Posted by barb on May 31, 2008 in Pictures, Random Thoughts, Thesis/Grad Life

A week ago yesterday I graduated! It was a moment I think many of us thought might never come, especially during the past 6 months, but I’m happy to say I did it.

I decided to go through ceremonies for several reasons — the first was that I promised my dad that I would. When I quit grad school in 2001 with “just” my master’s degree, I decided not to go through ceremonies, and my dad was fairly disappointed. I didn’t want to celebrate my master’s, though, because I felt like it was a defeat, rather than a triumph.

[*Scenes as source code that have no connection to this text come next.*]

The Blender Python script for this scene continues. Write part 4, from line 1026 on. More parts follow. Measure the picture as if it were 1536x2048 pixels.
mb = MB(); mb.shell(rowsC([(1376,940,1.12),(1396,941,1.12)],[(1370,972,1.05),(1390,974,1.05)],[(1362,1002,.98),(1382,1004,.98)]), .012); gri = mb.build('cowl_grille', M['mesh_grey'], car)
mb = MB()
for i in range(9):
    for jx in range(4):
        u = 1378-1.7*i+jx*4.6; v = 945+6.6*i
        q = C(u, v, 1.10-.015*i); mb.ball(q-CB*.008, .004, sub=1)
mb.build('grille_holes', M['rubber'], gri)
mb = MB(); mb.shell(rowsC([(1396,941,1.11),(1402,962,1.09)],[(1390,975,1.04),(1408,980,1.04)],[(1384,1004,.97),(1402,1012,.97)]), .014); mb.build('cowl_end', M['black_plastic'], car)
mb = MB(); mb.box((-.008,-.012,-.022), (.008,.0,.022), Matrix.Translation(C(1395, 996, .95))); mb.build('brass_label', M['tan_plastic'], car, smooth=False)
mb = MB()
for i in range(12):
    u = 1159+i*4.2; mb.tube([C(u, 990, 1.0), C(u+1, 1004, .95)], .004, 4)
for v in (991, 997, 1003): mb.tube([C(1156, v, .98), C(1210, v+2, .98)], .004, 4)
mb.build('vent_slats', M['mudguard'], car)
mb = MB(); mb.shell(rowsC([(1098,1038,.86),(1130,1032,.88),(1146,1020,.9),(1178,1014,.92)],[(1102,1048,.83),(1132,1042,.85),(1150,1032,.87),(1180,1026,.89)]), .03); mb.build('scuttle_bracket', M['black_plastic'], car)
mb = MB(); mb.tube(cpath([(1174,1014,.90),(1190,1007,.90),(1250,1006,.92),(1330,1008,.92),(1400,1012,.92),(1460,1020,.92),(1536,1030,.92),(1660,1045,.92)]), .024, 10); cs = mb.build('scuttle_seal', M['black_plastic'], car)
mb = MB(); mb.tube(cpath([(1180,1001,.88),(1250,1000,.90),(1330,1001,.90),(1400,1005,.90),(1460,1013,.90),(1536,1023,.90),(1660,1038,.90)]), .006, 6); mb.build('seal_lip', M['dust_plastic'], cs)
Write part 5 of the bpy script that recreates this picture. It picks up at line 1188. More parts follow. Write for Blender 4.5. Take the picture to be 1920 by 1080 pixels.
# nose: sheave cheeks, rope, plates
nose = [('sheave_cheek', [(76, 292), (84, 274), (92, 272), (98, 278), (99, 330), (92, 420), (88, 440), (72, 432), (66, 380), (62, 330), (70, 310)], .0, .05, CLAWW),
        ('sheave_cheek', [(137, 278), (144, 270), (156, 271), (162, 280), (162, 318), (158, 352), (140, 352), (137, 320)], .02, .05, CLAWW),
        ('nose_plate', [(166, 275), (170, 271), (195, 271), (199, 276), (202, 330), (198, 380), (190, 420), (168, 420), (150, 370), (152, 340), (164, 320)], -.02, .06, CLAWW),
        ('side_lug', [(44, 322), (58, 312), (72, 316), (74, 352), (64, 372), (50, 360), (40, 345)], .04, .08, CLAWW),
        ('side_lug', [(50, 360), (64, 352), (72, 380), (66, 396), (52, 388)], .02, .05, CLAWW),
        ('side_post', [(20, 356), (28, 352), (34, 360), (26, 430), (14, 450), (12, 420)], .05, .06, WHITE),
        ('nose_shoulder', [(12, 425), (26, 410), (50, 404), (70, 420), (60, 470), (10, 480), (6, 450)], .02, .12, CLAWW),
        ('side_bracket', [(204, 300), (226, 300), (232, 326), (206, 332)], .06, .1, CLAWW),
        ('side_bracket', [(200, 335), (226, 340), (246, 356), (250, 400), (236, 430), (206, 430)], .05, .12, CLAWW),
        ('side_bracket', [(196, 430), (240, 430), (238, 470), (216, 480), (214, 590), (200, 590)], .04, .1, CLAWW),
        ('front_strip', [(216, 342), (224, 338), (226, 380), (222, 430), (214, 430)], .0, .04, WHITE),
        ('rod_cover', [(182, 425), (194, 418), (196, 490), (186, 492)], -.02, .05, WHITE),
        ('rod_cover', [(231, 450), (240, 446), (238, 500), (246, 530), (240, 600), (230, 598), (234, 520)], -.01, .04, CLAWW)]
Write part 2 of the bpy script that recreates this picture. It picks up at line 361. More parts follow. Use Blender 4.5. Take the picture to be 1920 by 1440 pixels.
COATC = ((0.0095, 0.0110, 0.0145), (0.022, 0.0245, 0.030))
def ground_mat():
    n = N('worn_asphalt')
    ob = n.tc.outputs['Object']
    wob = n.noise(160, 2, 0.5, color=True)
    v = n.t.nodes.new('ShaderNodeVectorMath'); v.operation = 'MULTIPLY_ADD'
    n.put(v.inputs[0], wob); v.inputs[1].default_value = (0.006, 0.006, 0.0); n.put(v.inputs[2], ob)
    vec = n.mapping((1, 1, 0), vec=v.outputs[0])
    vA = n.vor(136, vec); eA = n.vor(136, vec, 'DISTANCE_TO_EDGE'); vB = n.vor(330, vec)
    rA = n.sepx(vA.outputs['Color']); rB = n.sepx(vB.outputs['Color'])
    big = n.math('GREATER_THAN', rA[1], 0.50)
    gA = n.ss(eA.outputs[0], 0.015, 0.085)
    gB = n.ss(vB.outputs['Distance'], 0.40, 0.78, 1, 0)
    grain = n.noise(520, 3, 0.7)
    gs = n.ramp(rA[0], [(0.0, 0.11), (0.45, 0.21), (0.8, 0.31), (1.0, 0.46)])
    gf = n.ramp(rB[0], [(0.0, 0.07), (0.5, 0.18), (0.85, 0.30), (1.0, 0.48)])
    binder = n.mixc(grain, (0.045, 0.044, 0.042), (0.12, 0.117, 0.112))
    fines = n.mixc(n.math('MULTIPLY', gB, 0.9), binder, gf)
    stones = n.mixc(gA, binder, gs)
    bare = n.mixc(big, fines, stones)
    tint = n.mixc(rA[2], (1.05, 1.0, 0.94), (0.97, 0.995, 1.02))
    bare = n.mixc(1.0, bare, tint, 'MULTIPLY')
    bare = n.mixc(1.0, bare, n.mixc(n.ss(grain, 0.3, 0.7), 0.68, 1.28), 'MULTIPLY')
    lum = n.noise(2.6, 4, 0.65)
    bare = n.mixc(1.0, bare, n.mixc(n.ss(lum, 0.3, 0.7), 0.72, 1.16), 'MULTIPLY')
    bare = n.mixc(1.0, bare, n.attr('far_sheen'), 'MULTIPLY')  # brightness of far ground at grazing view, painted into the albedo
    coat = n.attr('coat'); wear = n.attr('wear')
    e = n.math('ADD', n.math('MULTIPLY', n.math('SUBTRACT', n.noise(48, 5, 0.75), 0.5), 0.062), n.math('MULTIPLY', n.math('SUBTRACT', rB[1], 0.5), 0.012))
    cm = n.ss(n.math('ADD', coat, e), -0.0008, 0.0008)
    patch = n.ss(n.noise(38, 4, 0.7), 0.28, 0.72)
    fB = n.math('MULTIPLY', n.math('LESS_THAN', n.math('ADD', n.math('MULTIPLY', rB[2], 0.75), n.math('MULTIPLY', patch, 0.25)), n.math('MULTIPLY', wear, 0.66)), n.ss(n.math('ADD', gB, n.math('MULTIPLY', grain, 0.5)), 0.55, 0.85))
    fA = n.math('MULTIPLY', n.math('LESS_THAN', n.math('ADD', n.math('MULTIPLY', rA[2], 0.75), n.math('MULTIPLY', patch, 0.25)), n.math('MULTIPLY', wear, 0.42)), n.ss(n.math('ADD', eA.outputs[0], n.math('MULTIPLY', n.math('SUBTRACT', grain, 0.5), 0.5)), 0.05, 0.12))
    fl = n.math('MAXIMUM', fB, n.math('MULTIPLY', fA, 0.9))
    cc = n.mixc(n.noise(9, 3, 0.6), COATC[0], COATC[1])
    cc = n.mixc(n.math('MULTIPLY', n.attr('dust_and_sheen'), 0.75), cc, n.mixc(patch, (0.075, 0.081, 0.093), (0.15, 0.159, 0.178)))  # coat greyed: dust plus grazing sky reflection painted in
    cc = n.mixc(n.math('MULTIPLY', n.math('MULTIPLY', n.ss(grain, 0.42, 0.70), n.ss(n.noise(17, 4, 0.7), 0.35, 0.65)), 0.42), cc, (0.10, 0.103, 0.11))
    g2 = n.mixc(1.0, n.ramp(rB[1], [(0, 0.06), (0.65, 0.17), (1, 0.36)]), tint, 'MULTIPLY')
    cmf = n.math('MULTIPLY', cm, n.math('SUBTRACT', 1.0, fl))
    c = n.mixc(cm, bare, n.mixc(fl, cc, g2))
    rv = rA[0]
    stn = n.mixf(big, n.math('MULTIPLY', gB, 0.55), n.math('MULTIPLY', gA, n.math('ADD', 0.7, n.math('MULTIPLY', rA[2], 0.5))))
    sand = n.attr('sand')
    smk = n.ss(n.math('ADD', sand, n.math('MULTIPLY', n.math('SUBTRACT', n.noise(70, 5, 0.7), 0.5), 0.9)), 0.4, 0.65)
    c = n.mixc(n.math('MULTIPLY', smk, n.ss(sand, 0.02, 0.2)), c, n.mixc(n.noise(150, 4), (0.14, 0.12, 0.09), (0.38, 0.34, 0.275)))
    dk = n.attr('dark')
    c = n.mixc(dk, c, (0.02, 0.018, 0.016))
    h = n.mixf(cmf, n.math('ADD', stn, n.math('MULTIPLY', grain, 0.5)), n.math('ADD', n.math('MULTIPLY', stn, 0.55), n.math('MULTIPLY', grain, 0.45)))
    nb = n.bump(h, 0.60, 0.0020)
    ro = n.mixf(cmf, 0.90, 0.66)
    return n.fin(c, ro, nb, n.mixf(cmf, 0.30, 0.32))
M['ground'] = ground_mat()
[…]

I was quitting short of my goal.

More importantly, though, I feel like I needed the ceremony as a kind of closure. The defense was a bit of a let-down because I didn’t have the sense of accomplishment when I finished. The graduation ceremony gave me at least some of the sense of closure, the sense of accomplishment. I even walked away with a real diploma!

Here are a couple of pictures of my hooding ceremony, from Peter Teuben, a member of the astronomy department
Kim hooding me
Hooded!

Felicia graduated, too, and here she is in her regalia (I still need to make her hood, though):
Felicia in her grad regalia

I’ll post a report from the grad party that followed last Saturday later; hopefully tomorrow.